There is a move away from the taking of school photographs in the traditional format, from highly-staged images to a more free-from approach. Michael Ward Henry, the owner of Ward Hendry Photography in Oxford, explains how the trend has changed over recent years.

Sports news with Garry Richardson.

The cost of sending students to university in England is "a burden on the taxpayer that has to be tackled". David Willetts, the universities minister, suggests ways the current system might be improved.

The paper review.

After four years of waiting and nearly 50 years of hurt it is time to dream that England will once again reign supreme. Football fan Lynne Truss offers her take on the mood of the nation on the eve of the World Cup.

BP has just announced it has spent about $ 1.43bn on efforts to contain the Gulf of Mexico oil spill. The political pressure on the company in the US continues to rise. Business editor Robert Peston explains the US Justice Department's efforts to stop BP paying a dividend to shareholders.

Thought for the day with The Reverend Rob Marshall, an Anglican Priest.

Some translations suggest the Iranian president Mahmoud Ahmadinejad dismissed the latest UN sanctions package. Professor Ali Ansari, director of the Iranian Institute at the University of St Andrews and Sir Richard Dalton, former British Ambassador to Iran, discuss how real is the prospect of military action if sanctions fail.

The government is announcing a shake up of child protection and social work in England. It wants social workers to spend more time with children and less doing paperwork. Home editor Mark Easton explains the arguments behind the move. Prof Eileen Munro of the London School of Economics, who will be carrying out the review, outlines her thoughts.

Simon Hughes, the MP for Bermondsey and Old Southwark and the Lib Dems' new deputy leader, explains what the party will stand for in the future.

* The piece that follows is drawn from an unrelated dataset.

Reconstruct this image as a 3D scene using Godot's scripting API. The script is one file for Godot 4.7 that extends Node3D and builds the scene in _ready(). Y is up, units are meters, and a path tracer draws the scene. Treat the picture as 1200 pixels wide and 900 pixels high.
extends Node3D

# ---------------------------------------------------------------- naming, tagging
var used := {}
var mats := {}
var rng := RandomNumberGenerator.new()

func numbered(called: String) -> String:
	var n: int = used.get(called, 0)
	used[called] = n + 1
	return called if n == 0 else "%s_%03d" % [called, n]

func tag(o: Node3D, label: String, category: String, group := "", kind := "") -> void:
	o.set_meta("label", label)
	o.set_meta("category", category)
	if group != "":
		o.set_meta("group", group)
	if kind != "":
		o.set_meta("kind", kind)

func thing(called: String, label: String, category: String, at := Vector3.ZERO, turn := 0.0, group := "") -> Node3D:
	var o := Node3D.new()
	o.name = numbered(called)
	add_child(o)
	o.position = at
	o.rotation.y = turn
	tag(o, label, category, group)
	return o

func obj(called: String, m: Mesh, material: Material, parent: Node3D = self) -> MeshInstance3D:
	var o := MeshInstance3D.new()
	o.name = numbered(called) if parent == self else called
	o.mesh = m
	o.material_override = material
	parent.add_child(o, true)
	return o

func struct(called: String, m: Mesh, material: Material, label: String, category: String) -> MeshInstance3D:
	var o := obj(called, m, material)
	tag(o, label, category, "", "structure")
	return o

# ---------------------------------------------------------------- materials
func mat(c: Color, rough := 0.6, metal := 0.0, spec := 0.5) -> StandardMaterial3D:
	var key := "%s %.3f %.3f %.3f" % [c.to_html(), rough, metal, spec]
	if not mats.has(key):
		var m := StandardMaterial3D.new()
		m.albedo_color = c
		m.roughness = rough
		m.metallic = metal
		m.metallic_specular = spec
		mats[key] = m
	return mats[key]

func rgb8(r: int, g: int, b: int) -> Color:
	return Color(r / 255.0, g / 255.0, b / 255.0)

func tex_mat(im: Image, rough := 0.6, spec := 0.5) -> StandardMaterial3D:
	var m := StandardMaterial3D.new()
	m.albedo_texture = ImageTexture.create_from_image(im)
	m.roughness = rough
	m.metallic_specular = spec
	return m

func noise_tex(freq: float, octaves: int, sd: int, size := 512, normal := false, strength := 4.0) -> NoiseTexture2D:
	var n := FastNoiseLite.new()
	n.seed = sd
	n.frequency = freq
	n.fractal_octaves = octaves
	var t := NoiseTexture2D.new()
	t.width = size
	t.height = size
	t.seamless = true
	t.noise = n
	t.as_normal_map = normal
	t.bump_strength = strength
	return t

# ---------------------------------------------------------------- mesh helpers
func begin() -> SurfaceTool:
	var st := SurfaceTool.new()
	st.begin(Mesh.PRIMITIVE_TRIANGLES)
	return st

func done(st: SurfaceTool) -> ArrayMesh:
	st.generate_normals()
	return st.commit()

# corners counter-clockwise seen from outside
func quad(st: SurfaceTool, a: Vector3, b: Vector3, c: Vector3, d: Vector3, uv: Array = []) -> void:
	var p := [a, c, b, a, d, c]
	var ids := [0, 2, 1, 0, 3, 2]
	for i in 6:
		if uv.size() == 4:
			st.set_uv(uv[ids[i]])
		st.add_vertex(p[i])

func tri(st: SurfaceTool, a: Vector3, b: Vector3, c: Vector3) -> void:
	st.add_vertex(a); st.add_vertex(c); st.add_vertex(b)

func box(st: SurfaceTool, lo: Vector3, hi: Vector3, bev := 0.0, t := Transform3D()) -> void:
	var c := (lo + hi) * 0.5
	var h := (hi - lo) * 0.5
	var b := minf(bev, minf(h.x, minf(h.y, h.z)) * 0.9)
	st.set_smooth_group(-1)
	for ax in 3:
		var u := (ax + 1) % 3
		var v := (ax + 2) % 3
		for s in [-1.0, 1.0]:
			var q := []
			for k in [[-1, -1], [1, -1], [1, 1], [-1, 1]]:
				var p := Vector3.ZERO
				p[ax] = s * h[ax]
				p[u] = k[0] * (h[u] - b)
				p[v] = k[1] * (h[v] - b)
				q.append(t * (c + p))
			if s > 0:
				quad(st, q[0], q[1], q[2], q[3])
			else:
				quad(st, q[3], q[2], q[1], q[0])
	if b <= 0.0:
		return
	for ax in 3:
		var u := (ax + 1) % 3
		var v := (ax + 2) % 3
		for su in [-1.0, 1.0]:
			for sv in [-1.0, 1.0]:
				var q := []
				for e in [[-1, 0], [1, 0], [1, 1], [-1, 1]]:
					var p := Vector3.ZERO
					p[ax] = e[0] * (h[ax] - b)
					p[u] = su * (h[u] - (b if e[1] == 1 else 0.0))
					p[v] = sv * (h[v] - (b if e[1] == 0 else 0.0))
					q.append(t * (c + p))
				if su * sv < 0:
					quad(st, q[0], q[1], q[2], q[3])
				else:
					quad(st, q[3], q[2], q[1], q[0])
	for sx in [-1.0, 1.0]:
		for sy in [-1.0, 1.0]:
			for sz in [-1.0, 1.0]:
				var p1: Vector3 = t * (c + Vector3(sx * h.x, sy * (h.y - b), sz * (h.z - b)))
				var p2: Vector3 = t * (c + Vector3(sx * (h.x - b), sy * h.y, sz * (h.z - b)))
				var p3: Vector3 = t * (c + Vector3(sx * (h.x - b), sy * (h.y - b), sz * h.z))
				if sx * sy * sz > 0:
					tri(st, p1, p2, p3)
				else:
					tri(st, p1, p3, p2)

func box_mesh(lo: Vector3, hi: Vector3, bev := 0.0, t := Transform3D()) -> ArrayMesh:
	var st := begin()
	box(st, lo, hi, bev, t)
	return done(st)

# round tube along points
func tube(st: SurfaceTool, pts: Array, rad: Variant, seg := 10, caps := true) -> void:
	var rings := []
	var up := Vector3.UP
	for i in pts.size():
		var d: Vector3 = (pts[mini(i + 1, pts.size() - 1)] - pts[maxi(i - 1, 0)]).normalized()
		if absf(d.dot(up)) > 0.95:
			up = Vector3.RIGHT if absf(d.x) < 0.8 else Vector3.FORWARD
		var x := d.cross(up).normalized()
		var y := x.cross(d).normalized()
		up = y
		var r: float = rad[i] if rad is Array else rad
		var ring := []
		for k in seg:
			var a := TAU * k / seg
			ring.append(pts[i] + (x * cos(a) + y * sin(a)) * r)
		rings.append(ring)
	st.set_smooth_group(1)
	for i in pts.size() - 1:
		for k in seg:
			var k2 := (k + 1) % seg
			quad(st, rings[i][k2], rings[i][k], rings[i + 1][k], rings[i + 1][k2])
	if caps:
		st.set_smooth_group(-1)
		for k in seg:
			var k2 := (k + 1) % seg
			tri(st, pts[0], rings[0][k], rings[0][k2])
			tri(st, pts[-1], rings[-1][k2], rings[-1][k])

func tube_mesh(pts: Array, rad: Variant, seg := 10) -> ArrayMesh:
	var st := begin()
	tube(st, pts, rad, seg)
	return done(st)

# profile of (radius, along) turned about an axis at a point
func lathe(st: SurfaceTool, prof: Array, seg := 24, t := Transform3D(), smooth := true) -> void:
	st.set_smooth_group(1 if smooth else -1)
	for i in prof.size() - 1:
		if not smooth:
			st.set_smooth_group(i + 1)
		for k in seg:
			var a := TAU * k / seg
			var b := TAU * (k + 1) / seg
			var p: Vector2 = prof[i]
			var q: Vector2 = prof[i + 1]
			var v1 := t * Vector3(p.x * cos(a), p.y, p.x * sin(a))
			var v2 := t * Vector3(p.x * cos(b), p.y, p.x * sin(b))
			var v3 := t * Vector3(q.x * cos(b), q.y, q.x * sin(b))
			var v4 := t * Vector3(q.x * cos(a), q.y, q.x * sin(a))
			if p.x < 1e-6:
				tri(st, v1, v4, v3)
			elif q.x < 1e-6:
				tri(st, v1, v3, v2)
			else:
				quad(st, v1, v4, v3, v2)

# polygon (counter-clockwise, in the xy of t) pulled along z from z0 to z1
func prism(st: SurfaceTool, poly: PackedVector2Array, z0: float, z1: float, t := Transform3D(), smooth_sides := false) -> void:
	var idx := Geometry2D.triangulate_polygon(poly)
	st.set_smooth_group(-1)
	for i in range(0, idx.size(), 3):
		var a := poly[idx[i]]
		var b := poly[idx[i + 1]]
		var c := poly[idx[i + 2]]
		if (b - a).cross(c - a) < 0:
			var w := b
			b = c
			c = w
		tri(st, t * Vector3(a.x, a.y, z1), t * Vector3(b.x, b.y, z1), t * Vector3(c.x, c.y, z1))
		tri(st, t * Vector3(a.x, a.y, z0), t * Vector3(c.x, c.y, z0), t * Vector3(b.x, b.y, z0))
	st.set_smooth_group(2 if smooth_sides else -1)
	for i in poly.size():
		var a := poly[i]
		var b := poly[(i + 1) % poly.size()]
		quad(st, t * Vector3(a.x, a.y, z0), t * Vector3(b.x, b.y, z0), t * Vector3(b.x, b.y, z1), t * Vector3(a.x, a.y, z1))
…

It is hundred years since the blues singer Howlin' Wolf was born. British blues singer and guitarist Ian Siegal and Nigel Williamson, the author of the Rough Guide to the Blues celebrate Howlin' Wolf's work and legacy.

Sports news with Garry Richardson.

The BP oil crisis seems a cultural clash between the Americans and the company, perhaps between the Americans and the UK. This is the view of John Hofmeister, former president of Shell Oil, the US subsidiary of Royal Dutch Shell. Mr Hofmeister explains his theory.

The business news with Adam Shaw.

It is a big day for England's bid to host the World Cup in 2018. David Beckham will make a presentation to Fifa's congress in Johannesberg It is the first chance England's bid leaders have had to take the temperature after the resignation of Lord Triesman, the former FA chairman. BBC sports editor David Bond is in Johannesburg.

An estimated 23,000 people have been killed in drug related violence in Mexico. The country's government has thrown resources at the problem and yet a majority of Mexicans believe they are losing the so-called war on drugs. BBC's correspondent Matthew Price travelled with the Mexican military as they carried out their latest crop eradication efforts.

After writing 23 bestsellers the legal thriller writer John Grisham has just published his first ever children's novel. Nicolette Jones, the Sunday Times literary critic and Andy McNab, the former SAS soldier who has written for both adults and children, discuss the hurdles faced by adult authors writing for children.

David Cameron is making an unannounced visit to Afghanistan. The BBC's Martin Patience reports on Mr Cameron's joint news conference with Afghan president Hamid Karzai during which the Prime Minister announced that £67m will be spend on countering the threat of roadside bombs.

The British Library will be formally unveiling a collection of the writer JG Ballard's papers today. Arts Editor Will Gompertz meets Ballard's daughters, Fay and Bea Ballard.